== Supplied data ==

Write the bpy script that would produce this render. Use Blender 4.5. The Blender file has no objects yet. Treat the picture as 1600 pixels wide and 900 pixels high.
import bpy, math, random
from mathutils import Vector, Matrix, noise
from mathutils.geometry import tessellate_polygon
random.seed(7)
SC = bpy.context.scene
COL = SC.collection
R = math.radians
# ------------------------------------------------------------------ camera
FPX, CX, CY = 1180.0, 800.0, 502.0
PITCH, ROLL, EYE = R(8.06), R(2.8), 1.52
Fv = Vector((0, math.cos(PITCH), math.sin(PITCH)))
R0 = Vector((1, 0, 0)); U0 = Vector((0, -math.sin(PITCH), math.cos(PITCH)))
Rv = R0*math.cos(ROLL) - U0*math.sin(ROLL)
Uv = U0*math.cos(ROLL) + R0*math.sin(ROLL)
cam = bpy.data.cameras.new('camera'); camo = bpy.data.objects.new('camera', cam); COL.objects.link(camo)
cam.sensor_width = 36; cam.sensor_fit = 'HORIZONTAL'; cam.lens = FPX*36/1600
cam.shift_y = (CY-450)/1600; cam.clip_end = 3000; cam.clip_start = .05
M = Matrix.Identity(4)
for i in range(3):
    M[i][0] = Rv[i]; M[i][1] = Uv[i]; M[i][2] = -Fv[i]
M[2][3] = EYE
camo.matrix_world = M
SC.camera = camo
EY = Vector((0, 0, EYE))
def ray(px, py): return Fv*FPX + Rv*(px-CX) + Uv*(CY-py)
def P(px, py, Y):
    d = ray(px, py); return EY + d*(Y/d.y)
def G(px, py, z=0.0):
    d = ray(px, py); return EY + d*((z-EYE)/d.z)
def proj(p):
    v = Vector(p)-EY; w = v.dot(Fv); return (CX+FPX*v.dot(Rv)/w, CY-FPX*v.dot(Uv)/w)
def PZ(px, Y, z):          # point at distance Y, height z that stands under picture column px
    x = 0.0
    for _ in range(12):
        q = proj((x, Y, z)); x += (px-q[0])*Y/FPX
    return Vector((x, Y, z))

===
== Supplied data ==

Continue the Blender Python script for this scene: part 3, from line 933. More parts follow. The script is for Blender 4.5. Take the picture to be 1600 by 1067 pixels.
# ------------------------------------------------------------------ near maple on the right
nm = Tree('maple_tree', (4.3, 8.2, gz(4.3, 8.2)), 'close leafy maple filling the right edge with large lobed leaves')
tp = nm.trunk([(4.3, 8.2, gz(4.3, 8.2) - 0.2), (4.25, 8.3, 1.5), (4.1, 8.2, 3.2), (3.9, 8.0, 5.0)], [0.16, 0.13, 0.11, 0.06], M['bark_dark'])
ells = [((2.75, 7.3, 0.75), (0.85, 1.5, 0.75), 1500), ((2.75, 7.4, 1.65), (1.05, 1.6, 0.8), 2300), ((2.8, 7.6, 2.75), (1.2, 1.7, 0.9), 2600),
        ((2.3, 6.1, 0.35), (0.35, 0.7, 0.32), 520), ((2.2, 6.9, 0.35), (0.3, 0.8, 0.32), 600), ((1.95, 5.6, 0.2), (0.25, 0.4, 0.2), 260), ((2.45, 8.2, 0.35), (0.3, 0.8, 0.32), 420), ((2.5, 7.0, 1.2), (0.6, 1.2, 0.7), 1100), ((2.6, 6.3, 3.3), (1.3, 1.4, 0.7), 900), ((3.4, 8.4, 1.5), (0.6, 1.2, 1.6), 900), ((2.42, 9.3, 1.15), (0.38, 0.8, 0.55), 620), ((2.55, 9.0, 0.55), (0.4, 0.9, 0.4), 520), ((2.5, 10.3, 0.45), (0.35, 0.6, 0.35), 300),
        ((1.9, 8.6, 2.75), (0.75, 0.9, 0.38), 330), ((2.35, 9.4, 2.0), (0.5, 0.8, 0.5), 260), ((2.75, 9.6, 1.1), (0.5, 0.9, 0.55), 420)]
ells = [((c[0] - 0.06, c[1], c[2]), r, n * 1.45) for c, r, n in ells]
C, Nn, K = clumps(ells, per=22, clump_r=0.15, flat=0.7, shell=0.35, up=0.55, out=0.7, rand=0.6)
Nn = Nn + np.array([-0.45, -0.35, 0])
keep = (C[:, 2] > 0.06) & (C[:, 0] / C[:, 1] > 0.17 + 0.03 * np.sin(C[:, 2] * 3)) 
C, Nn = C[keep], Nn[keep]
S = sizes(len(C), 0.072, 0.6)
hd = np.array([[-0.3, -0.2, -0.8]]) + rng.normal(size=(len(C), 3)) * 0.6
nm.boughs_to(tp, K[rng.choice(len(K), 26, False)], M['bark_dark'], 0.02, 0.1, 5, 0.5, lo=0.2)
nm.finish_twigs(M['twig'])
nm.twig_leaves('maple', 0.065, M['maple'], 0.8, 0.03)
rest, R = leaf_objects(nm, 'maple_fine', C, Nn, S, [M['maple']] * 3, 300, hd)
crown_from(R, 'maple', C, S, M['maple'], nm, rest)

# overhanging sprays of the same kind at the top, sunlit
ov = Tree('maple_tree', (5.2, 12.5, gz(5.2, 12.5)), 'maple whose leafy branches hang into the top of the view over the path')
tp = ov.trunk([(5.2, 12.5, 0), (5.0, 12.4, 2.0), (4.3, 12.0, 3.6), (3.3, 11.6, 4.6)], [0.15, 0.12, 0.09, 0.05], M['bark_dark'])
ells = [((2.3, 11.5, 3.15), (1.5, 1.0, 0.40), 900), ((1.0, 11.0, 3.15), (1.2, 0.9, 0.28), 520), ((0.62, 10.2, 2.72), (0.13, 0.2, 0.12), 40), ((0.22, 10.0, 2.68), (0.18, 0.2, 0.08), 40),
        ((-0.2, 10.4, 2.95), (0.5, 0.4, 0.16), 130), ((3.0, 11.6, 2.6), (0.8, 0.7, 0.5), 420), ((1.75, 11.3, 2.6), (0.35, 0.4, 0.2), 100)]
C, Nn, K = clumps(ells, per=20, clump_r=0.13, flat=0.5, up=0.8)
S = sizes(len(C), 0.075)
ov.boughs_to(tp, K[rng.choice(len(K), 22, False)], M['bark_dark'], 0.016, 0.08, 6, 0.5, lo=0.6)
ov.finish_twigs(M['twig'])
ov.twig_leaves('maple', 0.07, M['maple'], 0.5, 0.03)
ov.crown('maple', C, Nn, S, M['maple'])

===
== Supplied data ==

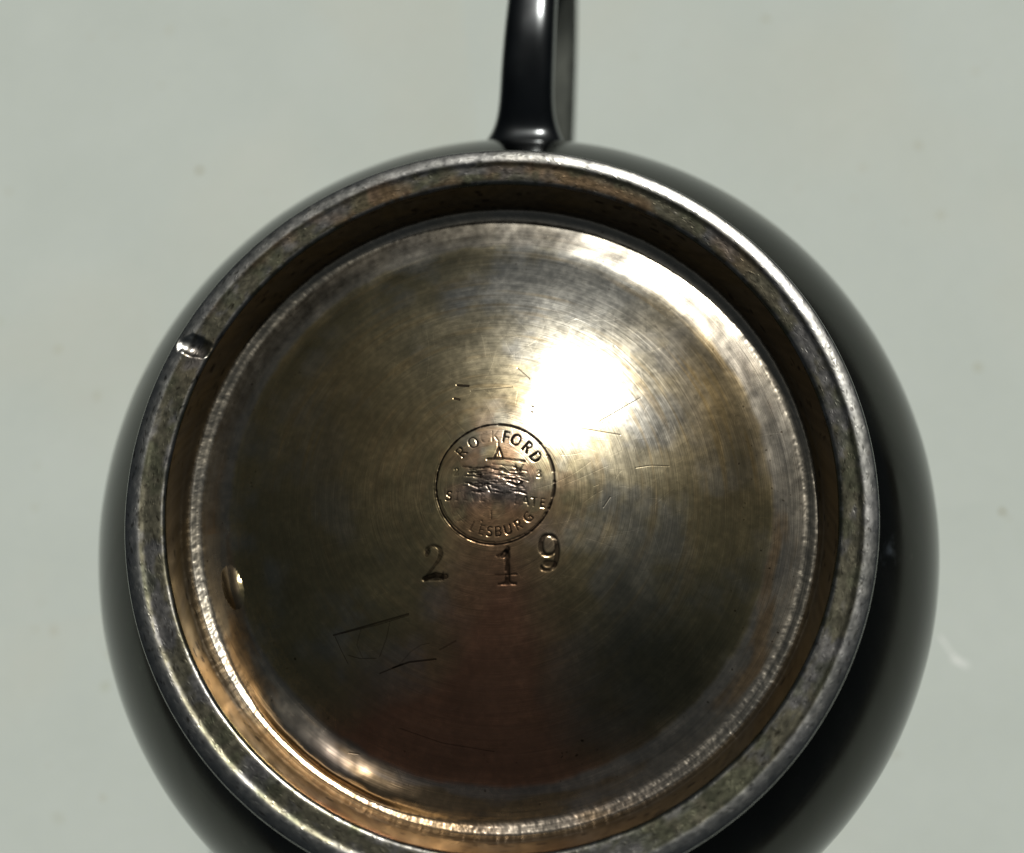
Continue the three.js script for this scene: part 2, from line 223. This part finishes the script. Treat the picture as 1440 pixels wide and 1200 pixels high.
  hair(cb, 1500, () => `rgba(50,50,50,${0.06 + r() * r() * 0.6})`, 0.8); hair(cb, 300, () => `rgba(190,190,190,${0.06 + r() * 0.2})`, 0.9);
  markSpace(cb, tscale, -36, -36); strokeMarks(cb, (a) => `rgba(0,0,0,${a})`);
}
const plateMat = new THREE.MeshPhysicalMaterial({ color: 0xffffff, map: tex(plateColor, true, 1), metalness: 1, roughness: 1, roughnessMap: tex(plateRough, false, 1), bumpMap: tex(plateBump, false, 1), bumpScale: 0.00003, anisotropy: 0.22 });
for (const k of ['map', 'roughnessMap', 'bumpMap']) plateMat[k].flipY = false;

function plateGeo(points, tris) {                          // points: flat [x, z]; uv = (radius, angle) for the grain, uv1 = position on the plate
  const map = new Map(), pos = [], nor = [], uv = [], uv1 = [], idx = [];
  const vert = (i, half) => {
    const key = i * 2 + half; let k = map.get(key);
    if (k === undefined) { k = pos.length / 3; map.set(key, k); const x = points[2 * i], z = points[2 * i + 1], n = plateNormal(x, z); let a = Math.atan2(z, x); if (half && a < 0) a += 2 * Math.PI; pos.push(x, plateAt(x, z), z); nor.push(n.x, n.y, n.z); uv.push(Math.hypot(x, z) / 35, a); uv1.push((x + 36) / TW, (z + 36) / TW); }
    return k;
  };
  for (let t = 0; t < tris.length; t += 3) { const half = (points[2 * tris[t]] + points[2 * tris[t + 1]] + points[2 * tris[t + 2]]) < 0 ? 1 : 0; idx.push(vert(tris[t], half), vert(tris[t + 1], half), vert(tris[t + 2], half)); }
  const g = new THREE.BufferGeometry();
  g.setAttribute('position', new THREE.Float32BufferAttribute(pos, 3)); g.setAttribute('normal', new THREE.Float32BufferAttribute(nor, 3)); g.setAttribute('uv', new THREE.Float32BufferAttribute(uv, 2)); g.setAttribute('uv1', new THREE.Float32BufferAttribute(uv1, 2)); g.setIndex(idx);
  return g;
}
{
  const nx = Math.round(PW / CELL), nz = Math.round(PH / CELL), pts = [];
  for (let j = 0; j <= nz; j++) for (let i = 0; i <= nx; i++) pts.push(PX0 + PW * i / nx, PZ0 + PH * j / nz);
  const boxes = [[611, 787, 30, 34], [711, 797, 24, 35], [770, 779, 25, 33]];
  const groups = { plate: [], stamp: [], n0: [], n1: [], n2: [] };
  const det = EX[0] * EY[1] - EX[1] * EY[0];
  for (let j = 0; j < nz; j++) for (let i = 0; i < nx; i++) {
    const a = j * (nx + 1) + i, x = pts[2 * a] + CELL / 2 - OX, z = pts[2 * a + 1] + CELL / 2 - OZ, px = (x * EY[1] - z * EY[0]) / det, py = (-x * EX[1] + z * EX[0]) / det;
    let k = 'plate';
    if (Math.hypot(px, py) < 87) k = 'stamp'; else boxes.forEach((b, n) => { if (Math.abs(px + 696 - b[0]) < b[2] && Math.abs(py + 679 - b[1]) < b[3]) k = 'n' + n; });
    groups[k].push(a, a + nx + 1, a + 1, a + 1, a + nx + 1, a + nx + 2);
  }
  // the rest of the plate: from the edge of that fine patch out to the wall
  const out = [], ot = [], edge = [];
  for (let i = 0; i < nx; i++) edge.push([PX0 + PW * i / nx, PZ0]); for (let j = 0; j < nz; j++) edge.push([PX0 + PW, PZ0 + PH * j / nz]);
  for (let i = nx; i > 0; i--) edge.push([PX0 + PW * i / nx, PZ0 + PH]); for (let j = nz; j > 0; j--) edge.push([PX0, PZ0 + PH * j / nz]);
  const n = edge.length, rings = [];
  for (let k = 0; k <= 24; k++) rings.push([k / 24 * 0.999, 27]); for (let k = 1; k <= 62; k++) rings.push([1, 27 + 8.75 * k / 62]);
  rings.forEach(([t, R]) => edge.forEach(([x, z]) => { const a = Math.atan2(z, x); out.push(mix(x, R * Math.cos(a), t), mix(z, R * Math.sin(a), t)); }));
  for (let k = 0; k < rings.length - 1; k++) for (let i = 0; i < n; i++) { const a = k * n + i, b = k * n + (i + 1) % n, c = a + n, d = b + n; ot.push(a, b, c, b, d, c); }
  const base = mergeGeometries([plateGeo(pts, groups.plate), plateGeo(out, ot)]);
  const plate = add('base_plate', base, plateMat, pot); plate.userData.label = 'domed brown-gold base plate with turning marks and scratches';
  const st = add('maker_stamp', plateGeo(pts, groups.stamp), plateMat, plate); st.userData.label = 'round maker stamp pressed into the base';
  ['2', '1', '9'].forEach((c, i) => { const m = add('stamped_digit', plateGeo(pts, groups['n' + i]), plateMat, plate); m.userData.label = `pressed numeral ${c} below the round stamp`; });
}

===

▸ **Work to complete**
Within the material above, extract exactly the lines that start at the line containing "Continue the three.js" and stop after the line containing "for (const k", and only those.

▸ **Task response**
Continue the three.js script for this scene: part 2, from line 223. This part finishes the script. Treat the picture as 1440 pixels wide and 1200 pixels high.
  hair(cb, 1500, () => `rgba(50,50,50,${0.06 + r() * r() * 0.6})`, 0.8); hair(cb, 300, () => `rgba(190,190,190,${0.06 + r() * 0.2})`, 0.9);
  markSpace(cb, tscale, -36, -36); strokeMarks(cb, (a) => `rgba(0,0,0,${a})`);
}
const plateMat = new THREE.MeshPhysicalMaterial({ color: 0xffffff, map: tex(plateColor, true, 1), metalness: 1, roughness: 1, roughnessMap: tex(plateRough, false, 1), bumpMap: tex(plateBump, false, 1), bumpScale: 0.00003, anisotropy: 0.22 });
for (const k of ['map', 'roughnessMap', 'bumpMap']) plateMat[k].flipY = false;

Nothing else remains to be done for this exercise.